Weisbrod seemed to put the majority of the blame for that losing at the feet of McGrady. He said McGrady's desire to leave Orlando dated back to February. And he laughed off the notion that McGrady left because he wasn't properly courted, saying "the fact that we didn't go chasing him down to change his mind and that I didn't call him on his birthday, that's true."

It's debatable whether Francis is one of the game's elite players, but Weisbrod said this Magic trade should debunk the myth that teams can never get equal value when trading away a star such as McGrady. And he suggested the Magic will be much better off without the four-time all-star and two-time scoring champion.

"I think it starts with how you define a superstar," he said. "I think superstars are defined by winning and making people around them better and making teams better. ... I feel like we definitely got what we wanted. I felt like we definitely got value. We feel good about it."

McGrady dazzled by welcome to Houston

HOUSTON — McGrady himself had a much happier introduction to the Rockets.

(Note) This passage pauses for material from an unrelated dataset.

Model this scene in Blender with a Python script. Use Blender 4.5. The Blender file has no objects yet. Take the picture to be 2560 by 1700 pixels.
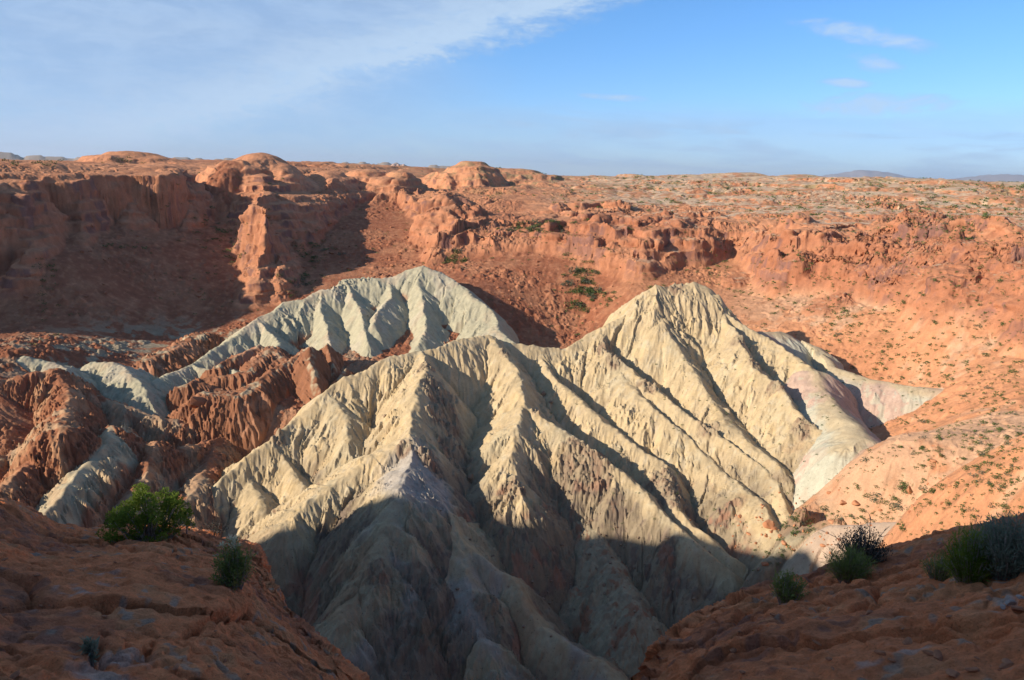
import bpy, math, random, time
import numpy as np
T00 = time.time()
C = bpy.context.scene
COL = C.collection
rnd = random.Random(7)
R = math.radians

# ------------------------------------------------------------------ camera, world, sun
FPX, CX, CY = 1818.0, 1180.5, 784.0           # focal length and centre, in units of a 2361 px wide view
PITCH, ROLL = R(11.9), R(1.66)
SUN_AZ, SUN_EL = -112.0, 22.0                 # degrees: from +Y towards +X, above horizon
cam_d = bpy.data.cameras.new('camera'); cam = bpy.data.objects.new('camera', cam_d); COL.objects.link(cam)
cam_d.sensor_width = 36; cam_d.lens = 36 * FPX / 2361.0
cam_d.clip_start = 0.1; cam_d.clip_end = 200000
cam_d.dof.use_dof = True; cam_d.dof.focus_distance = 400; cam_d.dof.aperture_fstop = 5.6
from mathutils import Matrix, Vector
cam.matrix_world = Matrix.Rotation(math.pi / 2 - PITCH, 4, 'X') @ Matrix.Rotation(ROLL, 4, 'Z')
C.camera = cam
C.view_settings.view_transform = 'Standard'; C.view_settings.look = 'None'
C.view_settings.exposure = 0.52; C.view_settings.gamma = 1
C.cycles.max_bounces = 5; C.cycles.diffuse_bounces = 3; C.cycles.transparent_max_bounces = 6
C.cycles.volume_bounces = 0
C.cycles.use_denoising = True

SX = math.sin(R(SUN_AZ)) * math.cos(R(SUN_EL)); SY = math.cos(R(SUN_AZ)) * math.cos(R(SUN_EL)); SZ = math.sin(R(SUN_EL))
sun_d = bpy.data.lights.new('sun', 'SUN'); sun = bpy.data.objects.new('sun', sun_d); COL.objects.link(sun)
sun_d.energy = 4.8; sun_d.angle = R(0.53); sun_d.color = (1.0, 0.87, 0.72)
sun.rotation_euler = Vector((SX, SY, SZ)).to_track_quat('Z', 'Y').to_euler()

world = bpy.data.worlds.new("World"); C.world = world; world.use_nodes = True
class NT:
    """small helper to write node graphs as expressions"""
    def __init__(s, tree): s.t = tree; s.n = tree.nodes; s.l = tree.links
    def val(s, sock, v):
        if isinstance(v, (int, float)): sock.default_value = v
        elif isinstance(v, tuple): sock.default_value = v
        elif v is not None: s.l.new(v, sock)
    def m(s, op, a, b=None, c=None, clamp=False):
        n = s.n.new('ShaderNodeMath'); n.operation = op; n.use_clamp = clamp
        for i, v in enumerate((a, b, c)):
            if v is not None: s.val(n.inputs[i], v)
        return n.outputs[0]
    def ss(s, x, a, b):                        # smoothstep a..b
        n = s.n.new('ShaderNodeMapRange'); n.interpolation_type = 'SMOOTHSTEP'
        s.val(n.inputs[0], x); n.inputs[1].default_value = a; n.inputs[2].default_value = b
        return n.outputs[0]
    def noise(s, vec, scale, detail=4, rough=0.5, dist=0.0):
        n = s.n.new('ShaderNodeTexNoise'); s.val(n.inputs['Vector'], vec)
        n.inputs['Scale'].default_value = scale; n.inputs['Detail'].default_value = detail
        n.inputs['Roughness'].default_value = rough; n.inputs['Distortion'].default_value = dist
        return n.outputs['Fac']
    def mix(s, f, a, b, mode='MIX'):
        n = s.n.new('ShaderNodeMix'); n.data_type = 'RGBA'; n.blend_type = mode
        s.val(n.inputs[0], f); s.val(n.inputs[6], a); s.val(n.inputs[7], b); return n.outputs[2]
    def comb(s, x, y, z):
        n = s.n.new('ShaderNodeCombineXYZ')
        for i, v in enumerate((x, y, z)): s.val(n.inputs[i], v)
        return n.outputs[0]
g = NT(world.node_tree)
bg = g.n['Background']; bg.inputs[1].default_value = 0.075
sky = g.n.new('ShaderNodeTexSky'); sky.sky_type = 'NISHITA'; sky.sun_disc = False
sky.sun_elevation = R(SUN_EL); sky.sun_rotation = R(SUN_AZ); sky.air_density = 1.0; sky.dust_density = 0.3; sky.ozone_density = 2.2
sky.altitude = 1700
tc = g.n.new('ShaderNodeTexCoord'); sp = g.n.new('ShaderNodeSeparateXYZ'); g.l.new(tc.outputs['Generated'], sp.inputs[0])
X, Y, Z = sp.outputs
az = g.m('MULTIPLY', g.m('ARCTAN2', X, Y), 57.2958)
el = g.m('MULTIPLY', g.m('ARCTAN2', Z, g.m('SQRT', g.m('ADD', g.m('MULTIPLY', X, X), g.m('MULTIPLY', Y, Y)))), 57.2958)
# cirrus sheet coordinates: a plane overhead
zz = g.m('ADD', g.m('MAXIMUM', Z, 0.0), 0.06)
pv = g.comb(g.m('DIVIDE', X, zz), g.m('DIVIDE', Y, zz), 0.0)
av = g.comb(az, g.m('MULTIPLY', el, 2.6), 0.0)
n1 = g.noise(av, 0.09, 7, 0.62, 0.6); n2 = g.noise(av, 0.33, 6, 0.65, 0.4); n3 = g.noise(pv, 0.55, 5, 0.55, 0.2)
st = g.noise(g.comb(g.m('ADD', az, g.m('MULTIPLY', el, 1.5)), g.m('MULTIPLY', el, 7.0), 3.0), 0.11, 6, 0.6, 0.4)
nn = g.m('ADD', g.m('MULTIPLY', g.m('SUBTRACT', n1, 0.5), 6.0), g.m('MULTIPLY', g.m('SUBTRACT', n2, 0.5), 4.2))
# veil edge: runs from the upper middle down to the left
edge = g.m('ADD', g.m('SUBTRACT', g.m('ADD', g.m('MULTIPLY', el, 1.0), 6.7), g.m('MULTIPLY', az, 0.30)), -14.9)
edge = g.m('ADD', g.m('SUBTRACT', g.m('MULTIPLY', el, 0.95), g.m('MULTIPLY', az, 0.32)), -8.4)
edgen = g.m('ADD', g.m('ADD', edge, g.m('MULTIPLY', nn, 0.42)), g.m('MULTIPLY', g.m('SUBTRACT', g.noise(av, 1.1, 5, .65, .3), .5), 2.2))
veil = g.ss(edgen, -0.6, 2.0)
fringe = g.m('MULTIPLY', veil, g.m('SUBTRACT', 1.0, g.ss(edgen, 0.6, 5.5)))
lowb = g.m('ADD', el, g.m('MULTIPLY', g.m('SUBTRACT', st, 0.5), 3.5))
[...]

He was escorted to his new home court in a white stretch limo, treated to a Jumbotron video of his most impressive highlights and greeted by hundreds of cheering fans.

McGrady was almost overcome by the hearty welcome to Houston.

"This is, by far, probably the best time that I've experienced in my career," McGrady said Wednesday. "This is unheard of. I've never seen or experienced anything like this. I'm not a guy that gets emotional but ... man, I almost got emotional up there."

That says a little about the reception in Houston and a lot more about the time he spent with the Magic.

McGrady, Tyronn Lue and Reece Gaines were showered with applause during a Wednesday news conference that was really more of a pep rally, a day after a blockbuster trade sent them and Juwan Howard from Orlando to the Houston Rockets.

McGrady, a two-time NBA scoring champion, hopes to find the kind of postseason success in Houston that eluded him in his hometown.

The 25-year-old becomes the fourth defending scoring champion in NBA history to be dealt away, and the first since the Buffalo Braves sent Bob McAdoo to the New York Knicks in 1976.

The Rockets hope a McGrady-Yao Ming combination can replace Shaq and Kobe Bryant as the dominant twosome in the NBA.